Supplied records:
##############################
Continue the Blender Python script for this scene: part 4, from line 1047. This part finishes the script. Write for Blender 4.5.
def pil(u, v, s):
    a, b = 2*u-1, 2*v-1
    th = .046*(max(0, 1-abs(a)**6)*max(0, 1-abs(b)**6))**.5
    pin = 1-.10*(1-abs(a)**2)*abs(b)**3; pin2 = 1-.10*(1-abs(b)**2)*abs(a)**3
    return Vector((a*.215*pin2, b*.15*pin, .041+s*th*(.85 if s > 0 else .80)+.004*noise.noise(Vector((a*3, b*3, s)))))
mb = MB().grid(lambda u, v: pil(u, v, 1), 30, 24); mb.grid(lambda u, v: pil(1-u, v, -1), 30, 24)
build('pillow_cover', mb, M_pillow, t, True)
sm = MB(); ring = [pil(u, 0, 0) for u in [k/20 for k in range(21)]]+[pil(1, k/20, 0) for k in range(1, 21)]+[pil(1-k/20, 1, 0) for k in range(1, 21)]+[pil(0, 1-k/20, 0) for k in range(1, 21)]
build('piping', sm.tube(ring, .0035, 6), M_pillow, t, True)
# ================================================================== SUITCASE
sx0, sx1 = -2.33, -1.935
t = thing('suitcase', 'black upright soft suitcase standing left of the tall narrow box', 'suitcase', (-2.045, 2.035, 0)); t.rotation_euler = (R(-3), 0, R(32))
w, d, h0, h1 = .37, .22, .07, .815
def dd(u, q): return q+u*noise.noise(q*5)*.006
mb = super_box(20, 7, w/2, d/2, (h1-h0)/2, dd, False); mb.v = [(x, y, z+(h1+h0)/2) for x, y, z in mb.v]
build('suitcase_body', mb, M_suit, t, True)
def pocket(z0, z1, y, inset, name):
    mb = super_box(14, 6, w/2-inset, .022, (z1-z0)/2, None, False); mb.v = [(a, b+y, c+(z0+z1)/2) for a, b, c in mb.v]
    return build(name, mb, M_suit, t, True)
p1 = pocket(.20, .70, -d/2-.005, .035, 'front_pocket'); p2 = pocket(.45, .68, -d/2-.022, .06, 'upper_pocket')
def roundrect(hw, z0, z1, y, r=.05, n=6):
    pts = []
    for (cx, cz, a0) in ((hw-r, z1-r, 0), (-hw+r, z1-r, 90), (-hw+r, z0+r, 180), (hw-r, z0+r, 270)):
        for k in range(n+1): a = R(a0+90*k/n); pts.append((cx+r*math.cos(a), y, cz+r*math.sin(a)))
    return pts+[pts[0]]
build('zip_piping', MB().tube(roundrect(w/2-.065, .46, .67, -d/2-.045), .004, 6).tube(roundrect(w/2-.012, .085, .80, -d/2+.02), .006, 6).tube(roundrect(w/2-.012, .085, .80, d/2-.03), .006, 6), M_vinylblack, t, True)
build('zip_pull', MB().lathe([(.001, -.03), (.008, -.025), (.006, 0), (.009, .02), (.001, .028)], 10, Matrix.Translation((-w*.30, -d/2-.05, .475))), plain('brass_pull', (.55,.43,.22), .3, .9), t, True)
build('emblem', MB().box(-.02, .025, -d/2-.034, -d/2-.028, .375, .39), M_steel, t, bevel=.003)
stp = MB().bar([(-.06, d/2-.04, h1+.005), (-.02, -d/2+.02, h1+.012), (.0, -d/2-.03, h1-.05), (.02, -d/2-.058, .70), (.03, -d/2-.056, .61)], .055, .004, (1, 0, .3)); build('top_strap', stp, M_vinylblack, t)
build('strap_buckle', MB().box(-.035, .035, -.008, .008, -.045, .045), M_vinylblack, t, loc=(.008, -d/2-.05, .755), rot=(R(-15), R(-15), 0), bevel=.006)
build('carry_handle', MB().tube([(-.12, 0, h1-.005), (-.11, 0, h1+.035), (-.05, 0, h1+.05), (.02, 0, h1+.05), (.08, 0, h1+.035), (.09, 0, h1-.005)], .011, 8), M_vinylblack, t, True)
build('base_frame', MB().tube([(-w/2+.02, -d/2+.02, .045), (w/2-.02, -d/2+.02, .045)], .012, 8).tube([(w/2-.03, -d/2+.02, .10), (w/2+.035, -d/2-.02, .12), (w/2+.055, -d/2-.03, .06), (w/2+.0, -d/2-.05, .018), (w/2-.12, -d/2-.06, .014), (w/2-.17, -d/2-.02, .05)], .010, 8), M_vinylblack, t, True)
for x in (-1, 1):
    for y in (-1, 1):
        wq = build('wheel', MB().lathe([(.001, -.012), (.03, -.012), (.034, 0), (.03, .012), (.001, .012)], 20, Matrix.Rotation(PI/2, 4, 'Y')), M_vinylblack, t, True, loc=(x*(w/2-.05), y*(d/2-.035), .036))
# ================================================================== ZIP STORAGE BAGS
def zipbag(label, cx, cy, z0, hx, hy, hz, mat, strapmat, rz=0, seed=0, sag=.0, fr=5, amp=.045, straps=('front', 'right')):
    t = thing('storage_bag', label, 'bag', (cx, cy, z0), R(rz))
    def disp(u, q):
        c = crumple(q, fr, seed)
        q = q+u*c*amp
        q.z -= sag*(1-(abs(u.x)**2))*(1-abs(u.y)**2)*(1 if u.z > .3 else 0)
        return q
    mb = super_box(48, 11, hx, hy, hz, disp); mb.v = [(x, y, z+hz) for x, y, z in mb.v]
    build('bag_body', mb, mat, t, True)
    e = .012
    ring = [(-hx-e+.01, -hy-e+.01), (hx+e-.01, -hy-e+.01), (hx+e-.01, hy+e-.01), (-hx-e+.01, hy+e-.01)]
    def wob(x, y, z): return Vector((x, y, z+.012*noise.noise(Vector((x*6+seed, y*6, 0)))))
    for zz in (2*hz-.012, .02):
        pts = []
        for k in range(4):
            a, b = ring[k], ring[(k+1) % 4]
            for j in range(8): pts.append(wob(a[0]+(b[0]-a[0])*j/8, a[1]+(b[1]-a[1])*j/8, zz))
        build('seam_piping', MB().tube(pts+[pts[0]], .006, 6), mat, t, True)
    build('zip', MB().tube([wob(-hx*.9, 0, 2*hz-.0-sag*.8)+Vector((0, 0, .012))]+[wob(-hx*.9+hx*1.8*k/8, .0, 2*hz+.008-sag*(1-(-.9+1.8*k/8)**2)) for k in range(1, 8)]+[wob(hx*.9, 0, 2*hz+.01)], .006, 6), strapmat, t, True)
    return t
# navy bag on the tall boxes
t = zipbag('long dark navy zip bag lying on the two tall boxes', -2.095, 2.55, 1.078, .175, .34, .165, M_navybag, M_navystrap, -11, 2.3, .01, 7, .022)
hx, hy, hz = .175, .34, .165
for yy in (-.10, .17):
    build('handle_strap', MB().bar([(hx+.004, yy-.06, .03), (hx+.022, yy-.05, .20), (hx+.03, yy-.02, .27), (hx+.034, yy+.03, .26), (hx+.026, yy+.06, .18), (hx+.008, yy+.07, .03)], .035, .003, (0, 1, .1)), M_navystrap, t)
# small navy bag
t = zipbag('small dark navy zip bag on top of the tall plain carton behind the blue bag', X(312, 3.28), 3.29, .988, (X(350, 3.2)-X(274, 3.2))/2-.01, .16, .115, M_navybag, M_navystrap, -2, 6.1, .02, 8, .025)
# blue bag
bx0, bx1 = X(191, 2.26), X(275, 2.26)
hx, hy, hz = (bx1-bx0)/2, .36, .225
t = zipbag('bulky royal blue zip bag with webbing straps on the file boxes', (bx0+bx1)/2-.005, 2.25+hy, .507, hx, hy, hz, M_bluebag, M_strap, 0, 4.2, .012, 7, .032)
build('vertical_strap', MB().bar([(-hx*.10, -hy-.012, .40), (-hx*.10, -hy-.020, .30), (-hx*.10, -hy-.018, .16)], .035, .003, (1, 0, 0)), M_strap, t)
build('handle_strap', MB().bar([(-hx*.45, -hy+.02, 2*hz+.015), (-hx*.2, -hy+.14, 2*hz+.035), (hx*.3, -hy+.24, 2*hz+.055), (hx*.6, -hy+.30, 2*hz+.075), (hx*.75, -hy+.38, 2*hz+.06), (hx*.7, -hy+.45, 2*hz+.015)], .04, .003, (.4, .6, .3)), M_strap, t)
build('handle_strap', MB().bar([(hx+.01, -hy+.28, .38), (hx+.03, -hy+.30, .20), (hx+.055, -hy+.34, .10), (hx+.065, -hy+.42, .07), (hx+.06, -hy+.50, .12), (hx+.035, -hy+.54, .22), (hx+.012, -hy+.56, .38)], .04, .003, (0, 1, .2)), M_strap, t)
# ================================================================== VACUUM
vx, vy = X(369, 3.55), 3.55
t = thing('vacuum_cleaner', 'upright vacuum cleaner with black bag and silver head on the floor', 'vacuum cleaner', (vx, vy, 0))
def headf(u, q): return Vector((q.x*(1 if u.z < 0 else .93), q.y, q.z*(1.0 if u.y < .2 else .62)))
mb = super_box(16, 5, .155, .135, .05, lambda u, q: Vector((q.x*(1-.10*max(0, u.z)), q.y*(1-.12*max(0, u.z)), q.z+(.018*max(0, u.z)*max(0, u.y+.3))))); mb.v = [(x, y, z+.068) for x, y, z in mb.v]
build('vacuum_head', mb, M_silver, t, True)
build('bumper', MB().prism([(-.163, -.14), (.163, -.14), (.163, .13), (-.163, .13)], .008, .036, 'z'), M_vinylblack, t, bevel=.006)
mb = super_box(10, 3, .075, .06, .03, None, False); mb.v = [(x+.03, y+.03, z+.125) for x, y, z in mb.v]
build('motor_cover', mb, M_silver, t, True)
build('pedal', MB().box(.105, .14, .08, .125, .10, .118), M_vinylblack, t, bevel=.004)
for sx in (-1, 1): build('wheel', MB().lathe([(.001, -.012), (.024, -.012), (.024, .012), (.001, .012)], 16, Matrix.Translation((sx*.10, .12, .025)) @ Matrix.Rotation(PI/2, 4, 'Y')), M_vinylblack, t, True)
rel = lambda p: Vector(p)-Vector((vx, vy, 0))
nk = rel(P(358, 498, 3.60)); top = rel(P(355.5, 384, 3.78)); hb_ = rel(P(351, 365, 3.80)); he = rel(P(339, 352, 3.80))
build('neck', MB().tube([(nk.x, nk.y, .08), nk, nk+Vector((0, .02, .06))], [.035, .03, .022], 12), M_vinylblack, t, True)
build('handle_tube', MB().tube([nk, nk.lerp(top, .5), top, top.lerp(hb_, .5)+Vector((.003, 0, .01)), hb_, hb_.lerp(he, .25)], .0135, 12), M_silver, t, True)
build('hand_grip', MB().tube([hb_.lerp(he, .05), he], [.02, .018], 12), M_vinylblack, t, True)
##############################
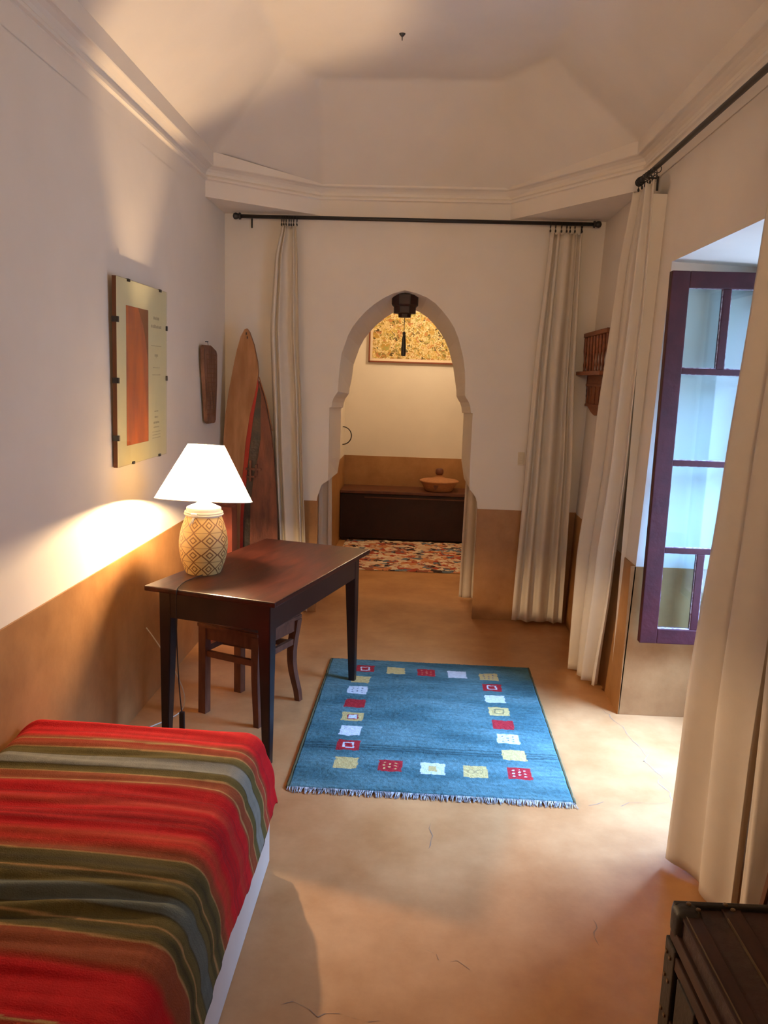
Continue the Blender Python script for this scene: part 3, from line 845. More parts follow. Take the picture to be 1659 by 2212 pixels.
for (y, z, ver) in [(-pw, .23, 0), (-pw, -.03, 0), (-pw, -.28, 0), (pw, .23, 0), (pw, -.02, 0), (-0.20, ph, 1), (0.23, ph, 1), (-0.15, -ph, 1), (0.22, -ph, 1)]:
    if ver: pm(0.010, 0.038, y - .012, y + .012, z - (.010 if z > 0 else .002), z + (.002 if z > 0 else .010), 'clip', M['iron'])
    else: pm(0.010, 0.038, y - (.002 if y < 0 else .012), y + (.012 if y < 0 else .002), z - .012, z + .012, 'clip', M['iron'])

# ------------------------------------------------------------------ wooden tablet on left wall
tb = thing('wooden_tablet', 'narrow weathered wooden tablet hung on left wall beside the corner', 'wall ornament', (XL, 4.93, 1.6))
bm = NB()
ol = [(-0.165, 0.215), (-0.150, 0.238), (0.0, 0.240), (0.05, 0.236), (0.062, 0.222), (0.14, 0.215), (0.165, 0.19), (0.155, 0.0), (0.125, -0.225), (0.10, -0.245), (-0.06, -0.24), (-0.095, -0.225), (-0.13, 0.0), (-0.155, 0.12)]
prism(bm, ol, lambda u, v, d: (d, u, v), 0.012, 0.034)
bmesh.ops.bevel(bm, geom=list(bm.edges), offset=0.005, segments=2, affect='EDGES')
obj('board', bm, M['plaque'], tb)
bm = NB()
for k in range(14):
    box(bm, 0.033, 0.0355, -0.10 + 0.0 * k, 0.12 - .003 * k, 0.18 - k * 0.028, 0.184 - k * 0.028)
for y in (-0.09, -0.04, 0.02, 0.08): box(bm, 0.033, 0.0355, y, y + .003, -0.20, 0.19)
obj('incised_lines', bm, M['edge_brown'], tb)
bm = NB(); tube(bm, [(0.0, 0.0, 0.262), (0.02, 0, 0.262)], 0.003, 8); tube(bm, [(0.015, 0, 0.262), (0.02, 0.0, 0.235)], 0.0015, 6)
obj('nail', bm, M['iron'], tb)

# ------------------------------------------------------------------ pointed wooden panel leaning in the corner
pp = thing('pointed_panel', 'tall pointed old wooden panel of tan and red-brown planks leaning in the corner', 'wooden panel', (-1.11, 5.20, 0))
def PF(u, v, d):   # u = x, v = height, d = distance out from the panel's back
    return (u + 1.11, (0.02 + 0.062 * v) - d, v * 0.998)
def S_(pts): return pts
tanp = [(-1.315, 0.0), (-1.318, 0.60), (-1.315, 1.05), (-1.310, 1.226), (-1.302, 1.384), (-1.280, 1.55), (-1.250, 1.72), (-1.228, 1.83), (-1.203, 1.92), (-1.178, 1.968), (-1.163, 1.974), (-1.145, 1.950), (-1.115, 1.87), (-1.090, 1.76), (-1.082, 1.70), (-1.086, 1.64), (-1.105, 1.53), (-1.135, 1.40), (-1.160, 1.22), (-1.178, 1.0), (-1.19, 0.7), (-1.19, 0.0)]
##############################
Exercise brief:
The required output is an exact reproduction of the lines starting at the one that contains "Continue the Blender Python script for this scene: part 3, from" and ending at the one that contains "else: pm(0.010, 0.038, y". Both boundary lines belong to it.

Solution to this problem:
Continue the Blender Python script for this scene: part 3, from line 845. More parts follow. Take the picture to be 1659 by 2212 pixels.
for (y, z, ver) in [(-pw, .23, 0), (-pw, -.03, 0), (-pw, -.28, 0), (pw, .23, 0), (pw, -.02, 0), (-0.20, ph, 1), (0.23, ph, 1), (-0.15, -ph, 1), (0.22, -ph, 1)]:
    if ver: pm(0.010, 0.038, y - .012, y + .012, z - (.010 if z > 0 else .002), z + (.002 if z > 0 else .010), 'clip', M['iron'])
    else: pm(0.010, 0.038, y - (.002 if y < 0 else .012), y + (.012 if y < 0 else .002), z - .012, z + .012, 'clip', M['iron'])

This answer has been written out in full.